オタマじゃくしからカエルになったのが上陸した。エラ呼吸から肺で呼吸へ。水中の世界から陸上の世界へ。新しい世界はどのように見えるのだろうか。水の中から見ていた空はこんなに高く見えるのだろうか。水の中から見ていた地上はこんなに広く見えるのだろうか。
彼は見ている。三十億年前に生命が地球に生まれて、海の中から陸に上がったときのことを。彼は思い出している。遠い祖先が上陸した日のことを。
空をすいすい泳ぐアメンボ。後ろ足をキックすると波紋ができて青空が映らなくなる。いったい今日もどこへ行こうとするのか。止まれば、また、青空が見える。
苗の分蘖(ぶんけつ)が始まった。苗は三本ずつ植えるが、この時期、株が増殖する。

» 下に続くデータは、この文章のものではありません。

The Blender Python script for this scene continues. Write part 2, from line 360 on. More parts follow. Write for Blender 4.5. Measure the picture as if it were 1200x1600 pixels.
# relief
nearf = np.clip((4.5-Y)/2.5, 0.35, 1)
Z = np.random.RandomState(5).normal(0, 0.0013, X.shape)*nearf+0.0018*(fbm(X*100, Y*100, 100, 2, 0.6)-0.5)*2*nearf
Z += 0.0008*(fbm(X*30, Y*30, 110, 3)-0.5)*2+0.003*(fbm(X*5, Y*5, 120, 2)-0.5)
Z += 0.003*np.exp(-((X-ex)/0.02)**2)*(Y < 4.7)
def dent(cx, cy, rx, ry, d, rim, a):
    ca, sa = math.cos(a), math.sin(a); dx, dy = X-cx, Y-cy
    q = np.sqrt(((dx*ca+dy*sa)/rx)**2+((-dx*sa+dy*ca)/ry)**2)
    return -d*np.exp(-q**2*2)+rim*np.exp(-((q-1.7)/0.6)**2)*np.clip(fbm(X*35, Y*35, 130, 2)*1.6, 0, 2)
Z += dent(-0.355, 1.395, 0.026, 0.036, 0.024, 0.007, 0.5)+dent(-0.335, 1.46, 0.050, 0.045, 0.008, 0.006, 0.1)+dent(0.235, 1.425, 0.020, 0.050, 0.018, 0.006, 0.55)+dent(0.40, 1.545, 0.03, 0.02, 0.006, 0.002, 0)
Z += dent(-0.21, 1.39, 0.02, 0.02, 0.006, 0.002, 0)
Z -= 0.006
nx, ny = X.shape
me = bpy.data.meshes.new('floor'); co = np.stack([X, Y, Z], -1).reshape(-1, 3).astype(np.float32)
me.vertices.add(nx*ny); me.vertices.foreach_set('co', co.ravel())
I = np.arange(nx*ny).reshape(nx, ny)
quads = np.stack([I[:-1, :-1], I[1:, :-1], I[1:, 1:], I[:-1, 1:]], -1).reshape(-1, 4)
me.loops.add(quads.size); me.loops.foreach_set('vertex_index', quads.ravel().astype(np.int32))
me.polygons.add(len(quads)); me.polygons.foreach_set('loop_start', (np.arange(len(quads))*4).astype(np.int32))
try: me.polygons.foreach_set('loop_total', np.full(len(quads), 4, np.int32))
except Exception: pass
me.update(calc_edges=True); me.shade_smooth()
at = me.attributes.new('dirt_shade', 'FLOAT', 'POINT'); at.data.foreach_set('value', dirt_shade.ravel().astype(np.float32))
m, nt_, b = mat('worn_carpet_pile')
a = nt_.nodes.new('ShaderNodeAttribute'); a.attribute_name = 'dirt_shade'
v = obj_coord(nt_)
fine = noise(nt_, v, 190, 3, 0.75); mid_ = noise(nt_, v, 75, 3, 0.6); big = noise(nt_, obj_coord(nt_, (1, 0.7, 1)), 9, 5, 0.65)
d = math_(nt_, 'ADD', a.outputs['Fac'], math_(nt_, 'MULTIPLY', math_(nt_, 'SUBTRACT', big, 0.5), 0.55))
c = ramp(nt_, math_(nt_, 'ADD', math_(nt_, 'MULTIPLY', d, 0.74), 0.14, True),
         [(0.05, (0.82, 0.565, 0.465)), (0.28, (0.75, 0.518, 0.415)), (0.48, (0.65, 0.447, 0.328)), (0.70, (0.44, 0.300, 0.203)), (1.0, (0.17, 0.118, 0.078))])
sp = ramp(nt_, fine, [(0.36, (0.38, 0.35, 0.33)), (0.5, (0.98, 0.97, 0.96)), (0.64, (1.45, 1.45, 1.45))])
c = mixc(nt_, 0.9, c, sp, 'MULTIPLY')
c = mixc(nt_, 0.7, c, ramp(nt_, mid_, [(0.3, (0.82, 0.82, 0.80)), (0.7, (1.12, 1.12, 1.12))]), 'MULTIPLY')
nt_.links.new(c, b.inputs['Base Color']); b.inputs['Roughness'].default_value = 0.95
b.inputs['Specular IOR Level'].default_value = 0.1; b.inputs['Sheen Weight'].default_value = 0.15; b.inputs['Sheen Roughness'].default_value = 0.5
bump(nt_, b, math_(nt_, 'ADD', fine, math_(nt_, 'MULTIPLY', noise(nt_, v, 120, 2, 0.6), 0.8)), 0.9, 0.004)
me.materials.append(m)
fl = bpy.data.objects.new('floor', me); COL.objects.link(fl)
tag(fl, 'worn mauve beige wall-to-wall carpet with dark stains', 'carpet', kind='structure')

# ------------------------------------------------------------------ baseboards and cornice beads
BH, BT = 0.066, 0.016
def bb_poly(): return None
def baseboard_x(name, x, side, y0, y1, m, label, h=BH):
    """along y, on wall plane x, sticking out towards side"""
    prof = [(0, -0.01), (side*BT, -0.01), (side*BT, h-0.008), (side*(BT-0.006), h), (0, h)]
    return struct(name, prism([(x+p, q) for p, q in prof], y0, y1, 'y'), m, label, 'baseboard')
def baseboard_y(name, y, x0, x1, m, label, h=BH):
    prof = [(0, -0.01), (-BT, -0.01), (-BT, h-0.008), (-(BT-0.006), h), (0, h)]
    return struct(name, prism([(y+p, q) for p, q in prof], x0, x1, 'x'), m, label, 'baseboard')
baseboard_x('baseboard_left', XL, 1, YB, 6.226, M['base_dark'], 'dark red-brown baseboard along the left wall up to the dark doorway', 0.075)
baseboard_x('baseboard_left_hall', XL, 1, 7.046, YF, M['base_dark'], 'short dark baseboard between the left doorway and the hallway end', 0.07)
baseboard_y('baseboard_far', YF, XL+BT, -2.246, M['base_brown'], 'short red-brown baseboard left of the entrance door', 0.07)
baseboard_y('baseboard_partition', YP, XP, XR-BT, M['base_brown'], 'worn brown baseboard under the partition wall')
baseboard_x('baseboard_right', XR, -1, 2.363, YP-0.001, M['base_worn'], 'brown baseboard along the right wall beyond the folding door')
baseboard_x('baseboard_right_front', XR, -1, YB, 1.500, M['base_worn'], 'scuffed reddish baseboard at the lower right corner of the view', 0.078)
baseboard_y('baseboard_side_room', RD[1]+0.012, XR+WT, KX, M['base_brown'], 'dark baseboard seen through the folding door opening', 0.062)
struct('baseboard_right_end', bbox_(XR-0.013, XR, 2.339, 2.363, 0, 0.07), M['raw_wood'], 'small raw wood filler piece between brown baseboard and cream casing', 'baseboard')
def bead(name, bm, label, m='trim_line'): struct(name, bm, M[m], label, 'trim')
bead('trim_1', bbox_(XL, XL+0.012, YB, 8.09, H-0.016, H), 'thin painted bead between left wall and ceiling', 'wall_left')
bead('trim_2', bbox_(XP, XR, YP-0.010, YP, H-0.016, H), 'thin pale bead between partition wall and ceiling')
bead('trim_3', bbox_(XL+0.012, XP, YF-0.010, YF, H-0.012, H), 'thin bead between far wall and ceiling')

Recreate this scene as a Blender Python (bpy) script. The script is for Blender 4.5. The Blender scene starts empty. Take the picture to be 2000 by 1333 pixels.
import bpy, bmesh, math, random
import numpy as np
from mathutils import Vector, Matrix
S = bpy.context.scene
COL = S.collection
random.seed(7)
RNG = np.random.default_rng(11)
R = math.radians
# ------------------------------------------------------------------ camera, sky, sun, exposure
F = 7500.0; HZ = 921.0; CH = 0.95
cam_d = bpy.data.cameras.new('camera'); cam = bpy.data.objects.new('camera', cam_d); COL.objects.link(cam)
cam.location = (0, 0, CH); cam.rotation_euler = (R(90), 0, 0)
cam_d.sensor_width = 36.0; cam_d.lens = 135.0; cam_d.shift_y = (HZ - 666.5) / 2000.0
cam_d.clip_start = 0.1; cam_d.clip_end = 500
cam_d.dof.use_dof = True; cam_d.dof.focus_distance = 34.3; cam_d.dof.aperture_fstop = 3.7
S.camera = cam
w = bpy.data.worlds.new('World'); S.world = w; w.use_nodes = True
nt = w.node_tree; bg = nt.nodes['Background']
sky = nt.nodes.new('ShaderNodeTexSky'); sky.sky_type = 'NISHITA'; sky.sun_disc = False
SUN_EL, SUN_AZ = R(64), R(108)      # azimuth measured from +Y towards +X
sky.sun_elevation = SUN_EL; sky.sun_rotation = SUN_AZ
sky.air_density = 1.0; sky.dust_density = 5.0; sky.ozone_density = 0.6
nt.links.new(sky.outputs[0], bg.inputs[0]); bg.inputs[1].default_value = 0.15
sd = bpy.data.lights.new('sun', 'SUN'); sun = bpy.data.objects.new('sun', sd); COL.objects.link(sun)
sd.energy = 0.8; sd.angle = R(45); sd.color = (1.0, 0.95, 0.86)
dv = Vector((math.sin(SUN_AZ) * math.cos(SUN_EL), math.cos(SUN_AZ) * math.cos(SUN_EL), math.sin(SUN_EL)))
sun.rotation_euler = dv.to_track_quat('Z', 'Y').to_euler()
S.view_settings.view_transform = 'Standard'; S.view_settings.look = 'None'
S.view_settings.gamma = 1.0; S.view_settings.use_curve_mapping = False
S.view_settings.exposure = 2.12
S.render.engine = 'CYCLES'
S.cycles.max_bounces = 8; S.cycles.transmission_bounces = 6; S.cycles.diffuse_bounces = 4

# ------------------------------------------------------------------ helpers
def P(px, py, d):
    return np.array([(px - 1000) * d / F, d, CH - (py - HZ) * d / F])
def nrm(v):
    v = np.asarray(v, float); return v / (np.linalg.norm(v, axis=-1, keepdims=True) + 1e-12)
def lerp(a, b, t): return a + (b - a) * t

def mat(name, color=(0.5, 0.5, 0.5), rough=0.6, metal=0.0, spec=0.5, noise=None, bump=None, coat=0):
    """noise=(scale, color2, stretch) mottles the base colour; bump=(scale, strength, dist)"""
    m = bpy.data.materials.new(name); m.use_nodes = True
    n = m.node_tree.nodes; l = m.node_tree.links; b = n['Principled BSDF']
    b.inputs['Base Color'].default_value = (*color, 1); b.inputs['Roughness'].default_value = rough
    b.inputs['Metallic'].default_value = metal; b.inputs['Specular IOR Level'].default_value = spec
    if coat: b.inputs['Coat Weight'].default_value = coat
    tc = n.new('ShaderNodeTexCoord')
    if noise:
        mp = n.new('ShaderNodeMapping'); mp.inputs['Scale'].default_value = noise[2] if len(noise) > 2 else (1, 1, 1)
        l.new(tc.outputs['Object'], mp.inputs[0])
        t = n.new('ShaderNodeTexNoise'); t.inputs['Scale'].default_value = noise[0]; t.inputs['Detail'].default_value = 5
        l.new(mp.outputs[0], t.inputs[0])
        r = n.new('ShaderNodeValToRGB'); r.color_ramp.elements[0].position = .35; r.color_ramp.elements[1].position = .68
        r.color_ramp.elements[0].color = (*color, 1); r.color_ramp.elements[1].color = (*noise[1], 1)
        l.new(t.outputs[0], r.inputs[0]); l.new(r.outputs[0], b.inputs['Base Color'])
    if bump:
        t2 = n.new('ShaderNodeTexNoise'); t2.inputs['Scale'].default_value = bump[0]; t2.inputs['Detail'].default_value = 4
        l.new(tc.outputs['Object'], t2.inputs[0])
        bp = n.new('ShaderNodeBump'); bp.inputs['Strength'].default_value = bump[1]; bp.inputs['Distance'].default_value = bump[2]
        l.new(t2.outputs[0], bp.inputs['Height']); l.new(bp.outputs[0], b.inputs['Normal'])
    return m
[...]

紀伊半島は梅雨のまっただ中、水田の水を少なくして根っこを伸ばしたい。根っこから思いっきり養分をとり、強い日差しで甘い米を採りたい。でも、お天気は気まぐれ。定期的に雨が降るから中干しにはならない。水の欲しいときは雨不足になる。
ネギが折れてしまった。もちろんこれはネギの作戦。もう茎を高く伸ばす必要がない。トウの先端にはいっぱい種がつまっているから。新しい命はこの種に託された。やがて種は土に落ちてまた、新しいネギが出で来る。
倒れたネギはやがて腐り、根っこから新しい芽が出てくる。そして、また、新鮮なネギになる。種は風に運ばれて新しいネギの芽が出てくる。自分たちはそれで食べさせてもらってる。
雨が上がったら、溝に水たまりができた。オタマジャクシたちが白い腹を上に向けて苦しんでいる。鍬でオタマジャクシをすくい上げて、田んぼに戻した。オタマジャクシたちは水を得て水の中に消えていった。何匹、救出したのだろう。彼らは命を繋ぐことができるのだろうか。
一匹の蝶の羽ばたきが嵐を呼ぶことがあるという。1つのことが上手くいったら、雪だるま式にいいことが連続で起こったらいいのに。雪だるま式に幸せが大きくなって、広がって、地球全体を覆えばいいのに。